If they aren't going back in again, you could just use mole grips.
Two nuts will often work.
The proper tool would be a stud extractor. I use the type with tapered rollers in a socket. They can cause a bit of galling on the stud though. They can damage a threaded section quite badly but I find if you're using them on a plain stud section, it's nothing a bit of a rub with some emery paper wont fix. I slide them as close to the bottom of the stud as possible and put a spanner on them instead of using a ratchet handpiece to reduce the chance of shearing the stud. In this case, a ratchet spanner in use, Posing for the photo, I slide it nearer the bottom for actually extracting the stud.

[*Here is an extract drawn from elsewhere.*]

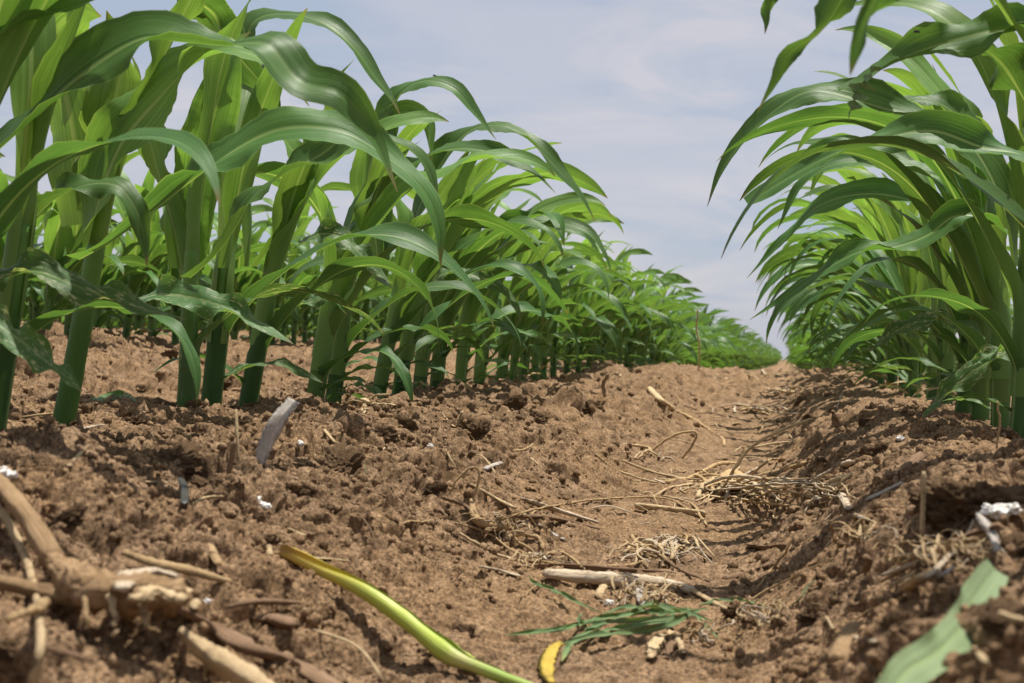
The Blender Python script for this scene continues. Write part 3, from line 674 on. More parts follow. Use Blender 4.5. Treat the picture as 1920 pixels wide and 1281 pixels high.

A set of stud extractors is one of those little tools you don't use very often but that doesn't cost much and gives a warm sense of satisfaction when you can pull it out of the cupboard of "special" tools and use it. Mine were about £20 from machine mart as I recall, 6,8,10 and 12mm. I've used them more often for removing exhaust studs from Japanese bikes.
Of course, if you're replacing them with our hosts ones with the square end, you can wind them in and out using a reversed 1/4" drive socket and an allen key.
If it's a classic engine, remember to run a drill through the cylinder head washers before re-fitting them. Even with the hardened ones, they can land up VERY stuck as I found recently taking the head off my 350.